Prime Minister (20k+ posts)
French Game Show Pushes Players to "Kill"

What would it take for you to administer potentially deadly electric shocks to a complete stranger who's done nothing wrong except answer a question incorrectly? Maybe just television cameras.

The Game of Death, a French TV show, explores that very question. Under the guise of a game show, complete with a studio audience, contestants pose various trivia questions to another participant. If the answer is incorrect, contestants literally flip the switch and shock the other player, with the voltage increasing (all the way up to 460 volts) as wrong answers continue to flow in, according to a Sky News report.

The player on the other end of the electric current is an actor (a fact not known by the other contestants) and plays the part convincingly, howling in pain and begging for release until the cries stop, presumably because he's dead.

According to the show's producer, Christophe Nick, a whopping 80 percent of contestants went all the way up to the maximum voltage. Only 16 of the 80 players refused.

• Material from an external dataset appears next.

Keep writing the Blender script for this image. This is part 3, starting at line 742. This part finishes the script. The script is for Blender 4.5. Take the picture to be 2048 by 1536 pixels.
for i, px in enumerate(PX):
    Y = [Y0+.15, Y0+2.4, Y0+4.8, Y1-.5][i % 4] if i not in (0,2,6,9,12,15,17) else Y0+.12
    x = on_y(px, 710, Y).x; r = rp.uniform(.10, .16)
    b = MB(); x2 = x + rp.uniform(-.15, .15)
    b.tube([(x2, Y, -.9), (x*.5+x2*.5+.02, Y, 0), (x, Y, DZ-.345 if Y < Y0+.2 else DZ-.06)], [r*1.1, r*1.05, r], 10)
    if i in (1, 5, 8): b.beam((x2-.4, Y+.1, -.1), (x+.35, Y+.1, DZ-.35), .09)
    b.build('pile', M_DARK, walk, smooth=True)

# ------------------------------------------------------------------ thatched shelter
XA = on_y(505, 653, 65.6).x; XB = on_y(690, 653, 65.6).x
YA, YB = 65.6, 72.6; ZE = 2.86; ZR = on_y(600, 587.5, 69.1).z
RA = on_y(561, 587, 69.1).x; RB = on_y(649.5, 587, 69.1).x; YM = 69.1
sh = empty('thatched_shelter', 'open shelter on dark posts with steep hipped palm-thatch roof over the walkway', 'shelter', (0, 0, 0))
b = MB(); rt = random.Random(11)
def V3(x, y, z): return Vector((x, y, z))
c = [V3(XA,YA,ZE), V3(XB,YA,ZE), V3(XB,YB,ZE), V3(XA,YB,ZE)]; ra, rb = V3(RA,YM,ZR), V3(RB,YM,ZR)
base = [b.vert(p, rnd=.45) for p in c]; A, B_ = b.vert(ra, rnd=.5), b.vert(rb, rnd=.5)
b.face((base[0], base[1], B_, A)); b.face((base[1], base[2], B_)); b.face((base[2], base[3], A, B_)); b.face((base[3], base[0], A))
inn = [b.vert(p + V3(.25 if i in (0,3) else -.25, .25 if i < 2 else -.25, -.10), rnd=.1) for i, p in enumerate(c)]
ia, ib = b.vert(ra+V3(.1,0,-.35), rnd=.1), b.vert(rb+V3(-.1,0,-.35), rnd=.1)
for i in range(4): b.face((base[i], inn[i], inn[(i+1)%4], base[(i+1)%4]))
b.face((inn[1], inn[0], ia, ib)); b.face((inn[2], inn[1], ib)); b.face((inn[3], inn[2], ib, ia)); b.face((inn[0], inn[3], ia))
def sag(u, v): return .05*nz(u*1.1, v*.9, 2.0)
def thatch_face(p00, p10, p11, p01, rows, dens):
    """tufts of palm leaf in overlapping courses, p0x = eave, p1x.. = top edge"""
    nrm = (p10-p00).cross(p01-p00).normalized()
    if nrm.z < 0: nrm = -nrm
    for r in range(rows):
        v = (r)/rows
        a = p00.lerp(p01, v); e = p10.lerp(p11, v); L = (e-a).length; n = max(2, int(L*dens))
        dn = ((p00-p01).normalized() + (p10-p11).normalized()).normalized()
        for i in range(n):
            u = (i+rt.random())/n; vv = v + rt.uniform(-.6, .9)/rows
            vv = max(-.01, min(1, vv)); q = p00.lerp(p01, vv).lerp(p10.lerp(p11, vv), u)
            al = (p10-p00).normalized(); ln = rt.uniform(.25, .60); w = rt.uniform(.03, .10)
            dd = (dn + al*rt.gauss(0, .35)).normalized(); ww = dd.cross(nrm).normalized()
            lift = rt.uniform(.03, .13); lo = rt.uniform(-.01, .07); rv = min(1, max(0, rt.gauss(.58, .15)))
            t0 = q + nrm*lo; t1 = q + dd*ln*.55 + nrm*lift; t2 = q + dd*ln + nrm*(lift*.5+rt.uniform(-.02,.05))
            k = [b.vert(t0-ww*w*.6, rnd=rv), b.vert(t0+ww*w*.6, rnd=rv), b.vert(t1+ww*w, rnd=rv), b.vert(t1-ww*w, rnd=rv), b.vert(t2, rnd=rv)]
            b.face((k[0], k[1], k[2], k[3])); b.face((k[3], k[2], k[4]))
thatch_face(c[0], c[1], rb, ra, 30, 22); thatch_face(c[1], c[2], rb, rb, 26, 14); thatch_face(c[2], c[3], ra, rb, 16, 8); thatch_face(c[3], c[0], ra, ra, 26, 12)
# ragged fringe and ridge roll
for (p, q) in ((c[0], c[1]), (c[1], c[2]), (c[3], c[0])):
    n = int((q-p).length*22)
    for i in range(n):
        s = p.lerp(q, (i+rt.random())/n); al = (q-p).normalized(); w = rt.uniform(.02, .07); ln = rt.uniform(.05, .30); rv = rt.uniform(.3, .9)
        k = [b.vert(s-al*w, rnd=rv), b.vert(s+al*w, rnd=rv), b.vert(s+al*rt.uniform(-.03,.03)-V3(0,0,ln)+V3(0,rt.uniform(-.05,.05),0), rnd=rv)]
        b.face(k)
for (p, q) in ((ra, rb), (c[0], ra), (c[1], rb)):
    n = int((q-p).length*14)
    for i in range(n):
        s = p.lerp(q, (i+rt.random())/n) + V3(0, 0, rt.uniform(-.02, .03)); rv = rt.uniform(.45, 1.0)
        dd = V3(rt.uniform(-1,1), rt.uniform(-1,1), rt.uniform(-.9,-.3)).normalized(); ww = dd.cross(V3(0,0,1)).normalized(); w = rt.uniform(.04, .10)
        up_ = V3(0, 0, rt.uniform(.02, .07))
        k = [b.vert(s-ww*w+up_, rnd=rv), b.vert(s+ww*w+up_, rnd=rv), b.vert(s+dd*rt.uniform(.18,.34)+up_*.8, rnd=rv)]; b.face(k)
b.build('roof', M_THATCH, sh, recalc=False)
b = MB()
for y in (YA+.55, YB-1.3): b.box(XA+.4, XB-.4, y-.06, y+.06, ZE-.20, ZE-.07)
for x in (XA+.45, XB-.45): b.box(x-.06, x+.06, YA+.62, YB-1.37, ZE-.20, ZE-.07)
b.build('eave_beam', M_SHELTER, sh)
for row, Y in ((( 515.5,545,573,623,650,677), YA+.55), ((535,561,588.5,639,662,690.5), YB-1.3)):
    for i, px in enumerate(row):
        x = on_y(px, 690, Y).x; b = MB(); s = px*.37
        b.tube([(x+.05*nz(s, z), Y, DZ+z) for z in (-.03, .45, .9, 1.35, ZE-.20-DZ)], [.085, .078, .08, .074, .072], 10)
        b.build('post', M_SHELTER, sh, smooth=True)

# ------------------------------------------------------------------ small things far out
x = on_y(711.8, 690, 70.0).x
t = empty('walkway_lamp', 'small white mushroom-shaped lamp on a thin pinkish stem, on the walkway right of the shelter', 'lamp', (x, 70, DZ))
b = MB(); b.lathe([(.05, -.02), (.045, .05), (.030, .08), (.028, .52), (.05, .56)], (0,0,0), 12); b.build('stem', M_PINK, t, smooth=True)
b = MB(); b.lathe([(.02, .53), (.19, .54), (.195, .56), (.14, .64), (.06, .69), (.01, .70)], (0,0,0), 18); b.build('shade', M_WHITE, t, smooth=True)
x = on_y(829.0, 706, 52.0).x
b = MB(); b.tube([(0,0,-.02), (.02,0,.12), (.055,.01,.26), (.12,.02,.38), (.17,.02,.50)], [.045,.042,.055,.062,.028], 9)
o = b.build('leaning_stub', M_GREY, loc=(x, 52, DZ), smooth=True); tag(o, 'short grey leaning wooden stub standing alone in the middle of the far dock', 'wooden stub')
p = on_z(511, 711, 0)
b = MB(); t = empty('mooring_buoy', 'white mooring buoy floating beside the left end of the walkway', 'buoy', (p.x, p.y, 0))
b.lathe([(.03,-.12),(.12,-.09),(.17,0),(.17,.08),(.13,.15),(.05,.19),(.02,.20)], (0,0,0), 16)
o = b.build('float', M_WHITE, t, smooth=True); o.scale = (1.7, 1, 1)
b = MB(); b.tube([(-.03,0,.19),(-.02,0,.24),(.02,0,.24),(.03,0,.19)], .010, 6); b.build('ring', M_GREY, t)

The experiment replicates one done by Yale social psychologist Stanley Milgrim in the early 1960s, in part to seek insight into how Nazis could commit wartime atrocities. In his experiments, around 65 percent of participants "shocked" an actor to the maximum voltage.

Of course, in the Game of Death, there are cameras and an audience chanting "punishment" to add to the pressure.

"I was worried about the contestant," one player said, according to Sky News. "At the same time, I was afraid to spoil the program."

Another contestant that administered the full shock was actually the granddaughter of Jews persecuted by the Nazis.

"Since I was a little girl, I have always asked myself why the Nazis did it," she said. "How could they obey such orders? And there I was, obeying them myself."

Psychologist Jacques Semelin was critical of the results, telling Sky News that the cameras and the audience were "elements of manipulation" for the contestants.

But psychologist Jean-Leon Beauvois, who took part in the experiment, told Sky that was part of the point.

"The questioners are in the grip of the authority of television."